Anger over the conference could have political fallout, further isolating Iran and prompting a harder line from the West, which is considering sanctions against Tehran in the standoff of its nuclear program.

But Ahmadinejad appeared to revel in his meeting Tuesday with the conference delegates, shaking hands with American delegates and sitting near six anti-Israeli Jewish participants, dressed in black ultra-Orthodox coats and hats.

Ahmadinejad repeated predictions that Israel will be "wiped out," a phrase he first used in a speech in October, raising a firestorm of international criticism.

"The Zionist regime will be wiped out soon the same way the Soviet Union was, and humanity will achieve freedom," Ahmadinejad told the participants during Tuesday's meeting in his offices, according to the official IRNA news agency.

"By the grace of God, the arc of the Zionist regime's life has reversed and is heading downward.
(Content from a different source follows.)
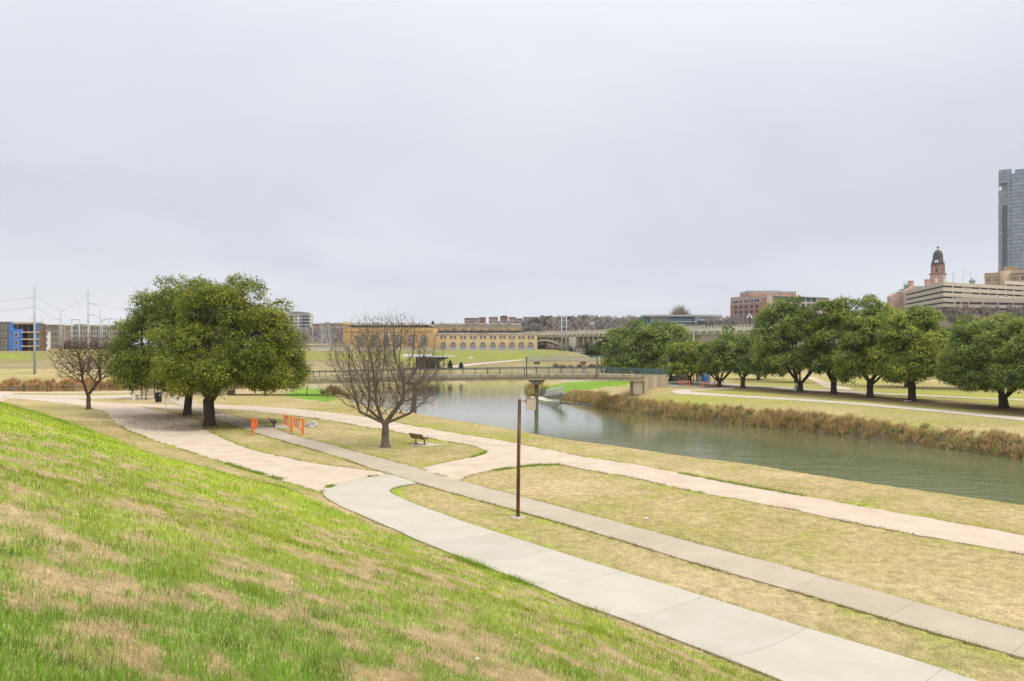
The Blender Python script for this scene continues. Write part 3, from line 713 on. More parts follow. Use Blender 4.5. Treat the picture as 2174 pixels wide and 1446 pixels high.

This is a divine promise and the public demand of all nations of the world," he said, bringing applause from the delegates.

The Tehran conference was touted by participants and organizers as an exercise in academic free expression, a chance to openly consider whether 6 million Jews really died in the Holocaust far from laws in several European countries that ban questioning some details of the Nazi genocide during World War II.

It gathered 67 writers and researchers from 30 countries, most of whom argue that either the Holocaust did not happen or was vastly exaggerated. Many had been jailed or fined in France, Germany or Austria, which have criminalized Holocast denial.

Participants milled around a model of the Auschwitz concentration camp brought by one speaker, Australian Frederick Toben, who uses the mock-up in lectures contending that the camp was too small to kill mass numbers of Jews. More than 1 million people are estimated to have been killed there.

"This conference has an incredible impact on Holocaust studies all over the world," said American David Duke, a former Ku Klux Klan leader and former state representative in Louisiana.

"The Holocaust is the device used as the pillar of Zionist imperialism, Zionist aggression, Zionist terror and Zionist murder," Duke told the Associated Press.

Ahmadinejad has used anti-Israeli rhetoric and comments casting doubt on the Holocaust to rally anti-Western supporters at home and abroad, particularly in Asia and the Middle East. Several times he has referred to the Holocaust as a "myth" used to impose the state of Israel on the Arab world.

The conference has produced worldwide condemnation.

British Prime Minister Tony Blair said Tuesday that the conference was "shocking beyond belief" and called the conference "a symbol of sectarianism and hatred."

He said he saw little hope of engaging Iran in constructive action in the Middle East, saying, "I look around the region at the moment, and everything Iran is doing is negative."

In Washington, the White House condemned Iran for convening a conference it called "an affront to the entire civilized world."

Israelis were outraged by the Holocaust deniers' conference, reports CBS News correspondent Robert Berger.

"This has nothing to do with research or any exploration of the historical issues but is merely an attempt to bring together anti-Semites to try and disseminate anti-Semitic propaganda and delegitimize the state of Israel," said Ephraim Zuroff, who heads the Israeli branch of the Simon Wiesenthal Center.